07:16 AM EST, 12/12/2025 (MT Newswires) -- Canada's outlook has a "cloud" hanging over its head, with the future of the United States trading relationship still undetermined, said TD.
U.S. tariffs already in place are having clear impacts on Canada's economy, most obvious in the three straight quarters of businesses cutting back on investments, wrote the bank in its "Canadian Quarterly Economic Forecast" note.
Unfortunately, TD doesn't expect clarity on U.S. market access or a reduction in tariff rates in 2026. The review of the CUSMA trade deal is underway and the bank doesn't know which side of the coin the outcome will land.
It could result in a better or worse situation than Canada's already in. This uncertainty will hold back growth in the economy to another sub-par year in 2026, stated TD.
Not all is downtrodden, pointed out the bank. Residential investment has held up through mid-year as resale activity picked up after a Q1 freeze. Robust growth in rental construction has buoyed housing starts. However, this effect has faded to start Q4, as purpose-built rental construction slowed in October and sales have trended sideways since August.
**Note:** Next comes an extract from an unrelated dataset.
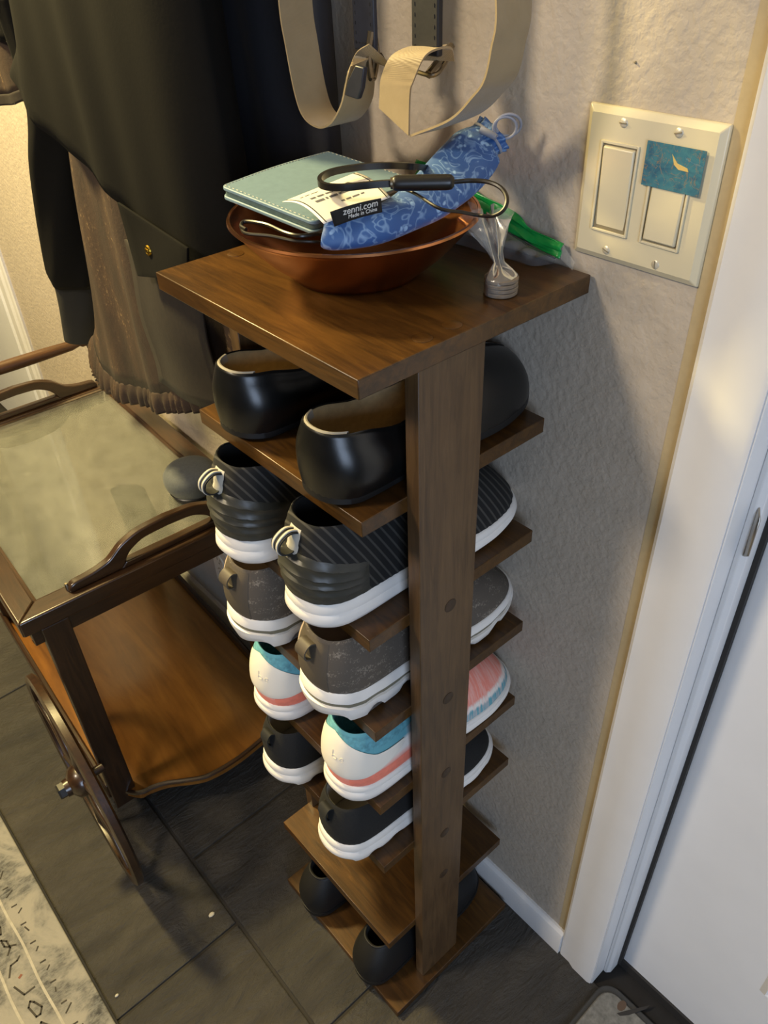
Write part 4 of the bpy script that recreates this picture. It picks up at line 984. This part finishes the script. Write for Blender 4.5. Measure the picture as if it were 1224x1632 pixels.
# black neckband earphones
ne = thing('neckband_earphones', 'black neckband earphones with a capsule module lying on blue pouch', 'earphones', (.13, .07, 1.20))
no = np.array([.13, .07, 1.20])
zm = 1.2065
m0, m1 = at(624, 292, 'z', zm) - no, at(724, 290, 'z', zm) - no
md = (m1 - m0); mL = np.linalg.norm(md)
mesh('control_module', tube([m0, m0 + md * .04, m0 + md * .12, m0 + md * .5, m0 + md * .88, m0 + md * .96, m1], [.0030, .0050, .0056, .0057, .0056, .0050, .0030], 20, 40), M['blk_plastic'], ne)
mesh('end_ring', tube([m0 - md * .015, m0 + md * .025], .0042, 16, 4), M['nickel'], ne, label='pale metal ring at the module end')
e_ = [at(*q, 'z', zm - .001) for q in ((626, 292), (590, 295), (550, 299), (522, 298), (510, 292), (514, 282), (535, 273), (580, 266), (625, 264), (662, 266))] + [at(690, 272, 'z', 1.19), at(705, 290, 'z', 1.172)]
mesh('neckband', ribbon([p - no - np.array([0, 0, .0022]) for p in e_], [(0, 0, .0048)] * len(e_), .0032, 90), M['blk_cord'], ne)
e_ = [at(*q, 'z', zm - .001) for q in ((722, 290), (750, 288), (778, 290))] + [at(799, 300, 'z', 1.203), at(808, 317, 'z', 1.198), at(803, 334, 'z', 1.192), at(786, 344, 'z', 1.187), at(762, 343, 'z', 1.184), at(735, 338, 'z', 1.189), at(700, 332, 'z', 1.196), at(664, 310, 'z', 1.1985), at(640, 300, 'z', 1.199)]
mesh('cable', tube([p - no for p in e_], [.0017, .0017, .0013, .0011], 8, 110), M['blk_cord'], ne)
cb_ = mesh('charging_cord', tube([at(392, 366, 'z', 1.1655), at(384, 360, 'z', 1.166), at(392, 353, 'z', 1.167), at(425, 358, 'z', 1.168), at(455, 371, 'z', 1.169), at(480, 376, 'z', 1.169), at(508, 373, 'z', 1.167), at(520, 380, 'z', 1.160)], .0016, 8, 70), M['blk_cord'])
top(cb_, 'short black cord hanging over the bowl rim under teal wallet', 'cord')
cb2 = mesh('charging_cord', tube([at(384, 362, 'z', 1.1635), at(392, 372, 'z', 1.1640), at(430, 376, 'z', 1.165), at(470, 384, 'z', 1.165), at(505, 386, 'z', 1.163), at(520, 390, 'z', 1.155)], .0014, 8, 60), M['blk_cord'])
top(cb2, 'lower black cord along the near inside rim of copper bowl', 'cord')

# zip bag behind the bowl
zb = thing('zip_bag', 'clear plastic zip bag with bright green zip strip behind bowl', 'bag', (.25, .1, 1.112))
zo = np.array([.25, .1, 1.112])
up_ = [at(*q, 'x', .259) for q in ((664, 254), (690, 262), (730, 284), (768, 309), (800, 327), (830, 346), (850, 366), (897, 389))]
lo_ = [at(*q, 'x', .256) for q in ((664, 285), (690, 297), (730, 318), (768, 342), (800, 362), (830, 380), (850, 393), (893, 412))]
U_, L_ = cr(up_, 50), cr(lo_, 50)
mesh('zip_strip', loft([[U_[i] * (1 - k / 8) + L_[i] * k / 8 - zo + np.array([-.0016 * math.sin(k * PI / 2.6 + i * .35) - .0012 * (k in (2, 6)), 0, 0]) for i in range(50)] for k in range(9)], False, False, False), M['green_zip'], zb, solid=.0008, label='bright green zip strip')
mesh('zip_track', tube([p - zo + np.array([-.0015, 0, -.0005]) for p in L_[::4]], .0011, 8, 60), M['navy_leather'], zb)
bot = [at(*q, 'z', 1.1112) for q in ((655, 380), (690, 372), (712, 385), (740, 392), (780, 405), (820, 415), (850, 424), (884, 420))]
B_ = cr(bot, 50)
fil = []
for k in range(15):
    q = k / 14; row = []
    for i in range(50):
        p = L_[i] * (1 - q) + B_[i] * q; p = p + np.array([-.010, -.004, .006]) * math.sin(PI * q) + np.array([-.002, 0, .002]) * math.sin(i * .9 + q * 7) * math.sin(PI * q)
        p[2] = max(p[2], 1.1112); row.append(p - zo)
    fil.append(row)
mesh('clear_film', loft(fil, False, False, False), M['film'], zb, angle=80)
e1 = at(897, 389, 'x', .259) - zo; e2 = at(893, 412, 'x', .256) - zo; e3 = at(916, 418, 'x', .2585) - zo; e4 = at(912, 436, 'x', .255) - zo; e4[2] = max(e4[2], .0002)
mesh('film_end', loft([[e1, e3], [e2, e4]], False, False, False), M['film2'], zb)

# little wrapped stack of discs
ds = thing('wrapped_discs', 'stack of pale round discs wrapped in twisted clear film', 'disc stack', (.1805, .0300, TZ))
for k in range(4): mesh('disc', lathe([(0, .0003), (.0135, .0003), (.0142, .0010), (.0142, .0030), (.0135, .0037), (0, .0037)], 36, (.0004 * (k % 2), 0, k * .0037)), M['coin'], ds)
R = []
for rad, z, dx, dy, am in ((.0148, .001, 0, 0, .01), (.0150, .010, 0, 0, .01), (.0148, .0155, 0, 0, .02), (.010, .0185, .001, .002, .12), (.004, .022, .003, .006, .25), (.0045, .027, .006, .012, .35), (.008, .036, .010, .019, .5), (.012, .045, .013, .027, .6), (.016, .052, .017, .034, .7)):
    R.append([(dx + rad * (1 + am * math.sin(7 * t + z * 60)) * math.cos(t), dy + rad * (1 + am * math.sin(7 * t + z * 60)) * math.sin(t) * .8, z + am * .01 * math.sin(5 * t)) for t in np.linspace(0, 2 * PI, 85)[:-1]])
mesh('clear_wrap', loft(R, True, False, False), M['film2'], ds, angle=80)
Canada's labor market has also defied gravity recently. The unemployment rate had risen steadily since mid-2023, but has improved from 7.2% in the summer to 6.5% in November. Given the shifts in Canada's immigration policy, the labor force sees only minimal growth in the coming quarters, which limits the rise in the unemployment rate that would normally be expected given a "very ho-hum" economic outlook, added TD.
The consumer has been more resilient than expected so far in 2025, with patriotic spending domestically helping to buffer the hit to confidence. However, this performance gets harder to sustain next year as the longevity of economic uncertainty takes a toll on consumer confidence and hiring intentions. It will, however, help cap upward pressure on prices stemming from ongoing trade disruptions.
TD agrees with the Bank of Canada's assessment that inflation risks appear balanced. If the economy persists on a modest growth path, the bank expects the BoC to hold its overnight rate at 2.25% for the foreseeable future.
There are upside risks, noted TD. Canada continues its efforts to diversify trade relationships and build out infrastructure. Government spending is a key support to growth over the next two years.
The bank said it has been conservative on how much private investment is unleashed by the federal government's recent efforts in the budget. So, a better-than-expected execution presents an upside risk to the outlook.
The other upside risk is on the trade front. If the CUSMA review goes better than expected and results in a more favorable tariff regime than today, TD could see the dark clouds part on investor sentiment in Canada, brightening the growth outlook.